■ **Goal**
Exactly retype the lines of the material from its first line to the line with "napkin((rx + .001, ry", including both.

■ **Data provided**
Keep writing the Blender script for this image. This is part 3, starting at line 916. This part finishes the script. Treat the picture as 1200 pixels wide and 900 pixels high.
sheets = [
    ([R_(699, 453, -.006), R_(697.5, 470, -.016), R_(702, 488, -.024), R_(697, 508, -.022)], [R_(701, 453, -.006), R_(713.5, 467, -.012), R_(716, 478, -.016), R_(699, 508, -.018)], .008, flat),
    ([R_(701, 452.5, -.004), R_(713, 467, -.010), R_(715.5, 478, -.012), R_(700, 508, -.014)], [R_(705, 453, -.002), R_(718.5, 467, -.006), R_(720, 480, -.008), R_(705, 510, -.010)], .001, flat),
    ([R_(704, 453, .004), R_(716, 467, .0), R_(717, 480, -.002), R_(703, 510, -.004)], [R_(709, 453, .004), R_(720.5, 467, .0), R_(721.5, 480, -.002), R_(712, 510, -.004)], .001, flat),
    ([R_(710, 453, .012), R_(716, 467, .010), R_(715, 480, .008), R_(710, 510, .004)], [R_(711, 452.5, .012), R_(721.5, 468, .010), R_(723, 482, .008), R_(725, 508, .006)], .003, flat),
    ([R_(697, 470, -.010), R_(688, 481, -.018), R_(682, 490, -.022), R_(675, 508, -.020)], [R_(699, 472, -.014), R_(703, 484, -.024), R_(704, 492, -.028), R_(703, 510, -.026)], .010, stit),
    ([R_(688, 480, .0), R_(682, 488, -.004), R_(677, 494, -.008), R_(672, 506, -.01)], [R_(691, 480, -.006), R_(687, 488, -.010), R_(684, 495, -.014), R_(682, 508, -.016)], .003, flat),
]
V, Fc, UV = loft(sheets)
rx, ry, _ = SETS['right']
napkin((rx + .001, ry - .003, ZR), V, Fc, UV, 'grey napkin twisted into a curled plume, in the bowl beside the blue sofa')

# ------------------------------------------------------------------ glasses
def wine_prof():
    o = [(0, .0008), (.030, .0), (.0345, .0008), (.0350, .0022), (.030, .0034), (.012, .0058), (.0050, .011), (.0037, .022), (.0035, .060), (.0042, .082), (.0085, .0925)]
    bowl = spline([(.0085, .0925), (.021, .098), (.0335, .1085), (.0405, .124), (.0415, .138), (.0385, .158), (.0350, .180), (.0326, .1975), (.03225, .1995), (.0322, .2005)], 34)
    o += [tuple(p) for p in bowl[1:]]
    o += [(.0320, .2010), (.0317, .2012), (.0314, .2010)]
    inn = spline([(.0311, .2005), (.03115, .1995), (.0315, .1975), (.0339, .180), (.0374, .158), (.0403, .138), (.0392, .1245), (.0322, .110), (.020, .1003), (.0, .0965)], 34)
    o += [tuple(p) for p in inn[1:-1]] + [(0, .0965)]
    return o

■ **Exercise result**
Keep writing the Blender script for this image. This is part 3, starting at line 916. This part finishes the script. Treat the picture as 1200 pixels wide and 900 pixels high.
sheets = [
    ([R_(699, 453, -.006), R_(697.5, 470, -.016), R_(702, 488, -.024), R_(697, 508, -.022)], [R_(701, 453, -.006), R_(713.5, 467, -.012), R_(716, 478, -.016), R_(699, 508, -.018)], .008, flat),
    ([R_(701, 452.5, -.004), R_(713, 467, -.010), R_(715.5, 478, -.012), R_(700, 508, -.014)], [R_(705, 453, -.002), R_(718.5, 467, -.006), R_(720, 480, -.008), R_(705, 510, -.010)], .001, flat),
    ([R_(704, 453, .004), R_(716, 467, .0), R_(717, 480, -.002), R_(703, 510, -.004)], [R_(709, 453, .004), R_(720.5, 467, .0), R_(721.5, 480, -.002), R_(712, 510, -.004)], .001, flat),
    ([R_(710, 453, .012), R_(716, 467, .010), R_(715, 480, .008), R_(710, 510, .004)], [R_(711, 452.5, .012), R_(721.5, 468, .010), R_(723, 482, .008), R_(725, 508, .006)], .003, flat),
    ([R_(697, 470, -.010), R_(688, 481, -.018), R_(682, 490, -.022), R_(675, 508, -.020)], [R_(699, 472, -.014), R_(703, 484, -.024), R_(704, 492, -.028), R_(703, 510, -.026)], .010, stit),
    ([R_(688, 480, .0), R_(682, 488, -.004), R_(677, 494, -.008), R_(672, 506, -.01)], [R_(691, 480, -.006), R_(687, 488, -.010), R_(684, 495, -.014), R_(682, 508, -.016)], .003, flat),
]
V, Fc, UV = loft(sheets)
rx, ry, _ = SETS['right']
napkin((rx + .001, ry - .003, ZR), V, Fc, UV, 'grey napkin twisted into a curled plume, in the bowl beside the blue sofa')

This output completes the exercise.